INFPはレールから外れたがり、INFJはレールに乗りたがる

 先述のペルソナの話の延長でもあるのだが、INFPはとにかくレールの上の人生に懐疑的な目を向けることが多い。エリートコースを進んでいる人間ですら、先のことを考えて閉塞感を感じることが多い。INFPは本質的に自由を愛するタイプであり、ありとあらゆる権威や押しつけに反発する傾向がある。つまるところアナキストに近い。仮に自分の好きなことであってもレールが敷かれていれば嫌になると思う。

 INFPはもう少し堅実だ。彼らはレールに乗りたがる。仮に理想を抱いて社会から外れることがあっても、その場合は自分の敷いたレールに乗り始めるだろう。INFJが外したがらないペルソナは自らのレールの上に乗っている現れなのだ。マザーテレサはその典型例である。

INFPは庵野秀明、INFJは碇シンジ

 INFPとINFJという人種の違いがある意味で現れているのは新世紀エヴァンゲリオンかもしれない。

 エヴァの主人公の碇シンジは典型的なINFJだ。表面上の人当たりは良く、クラスメートからはモテる。しかし、その内面は深刻な危機を抱えており、とんでもなくネガティブだ。
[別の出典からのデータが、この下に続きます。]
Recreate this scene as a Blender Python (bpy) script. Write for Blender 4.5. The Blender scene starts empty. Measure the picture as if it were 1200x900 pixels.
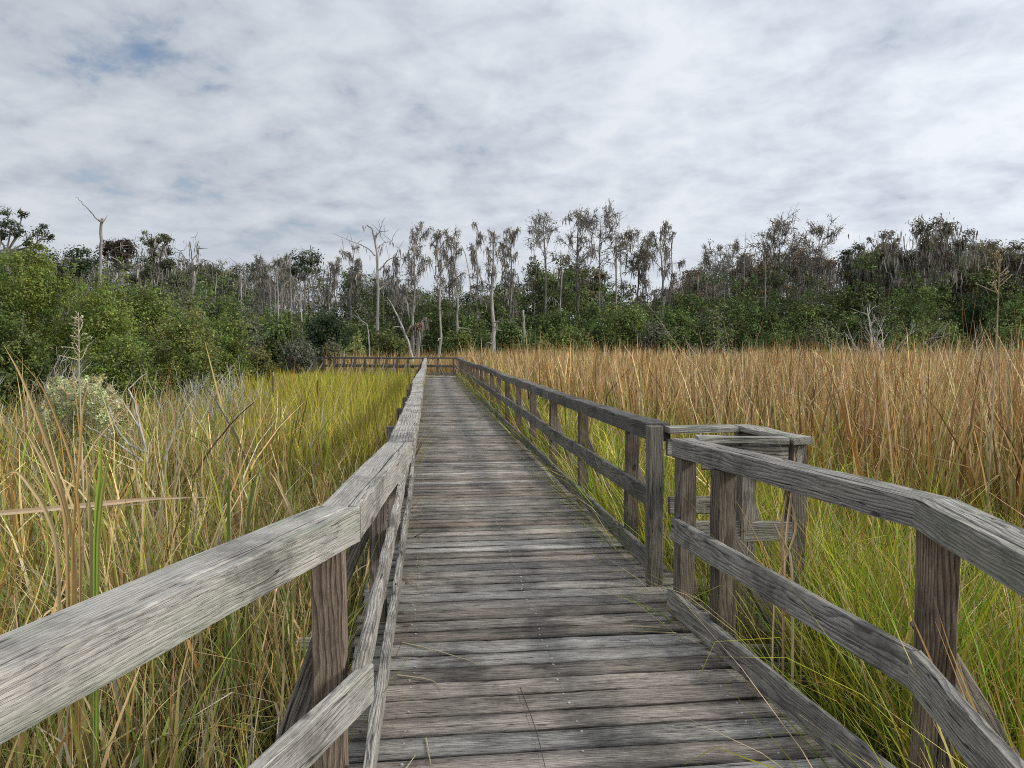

 碇シンジは視聴者から「ウジウジしている」と言われ、嫌悪感を持たれる傾向がある。しかし、作中の人物がシンジのそうした一面を知るのは難しいだろう。少なくともクラスメートはシンジの内面を見たことがない。ゲンドウもはっきりと見たことはないだろう。ミサトやアスカといった一部の近い人間だけがシンジの内面を覗くことができた。このあたりが非常にINFJらしい。シンジの名言は「逃げちゃダメだ」だが、この辺りが強迫観念的である。

 シンジは庵野秀明の内面に抱える葛藤を表したものなのだろうが、両者には決定的な違いがある。庵野秀明はP型なのだ。したがって考えていることを表現するのが好きだし、そうしてエヴァという作品は生まれた。庵野秀明のように好きなことに没頭するという要素はP型の方が遥かに強いだろう。庵野秀明は結婚式に仮面ライダーのコスプレで参加するなど、とにかく自由人である。

まとめ

 INFPとINFJの人間的な特徴は多く、この記事内でもほとんど書き表すことはできない。実のところ、個人差もかなり大きいので、共通する特徴を表してもほとんど何も言ったことにはならないだろう。それほどまでにINFという人たちは複雑で難しいのである。

 INFPとINFJの違いは色々あるが、概ね外観は明確に異なると言ってもいい。INFPはたいてい陰キャ的な雰囲気があるのに対し、INFJは優等生的雰囲気をまとっていることが多い。人間関係の形成能力が高いのはどちらも同じだ。INFJは集団内で不利な立場に置かれているのを見たことがない。少なくとも嫌われてはいないはずだ。INFPはコミュ力が乏しい人もいるが、それにしても自分の居場所をこっそり確保できている人間は多いだろう。

 INF型は社会不適合とも言われるが、本当に社会不適合なのは分からない。というより、社会不適合である自分を見つめる機会が多いといった方がいいだろう。世の中にはメタ認知能力が欠けている人物や、発信能力が乏しい人物がおり、彼らは自分のことを社会不適合者だと表現することは難しいかもしれない。INFPやINFJは生きづらい性格かもしれないが、生きづらさを自覚しているだけマシという考え方も可能なのである。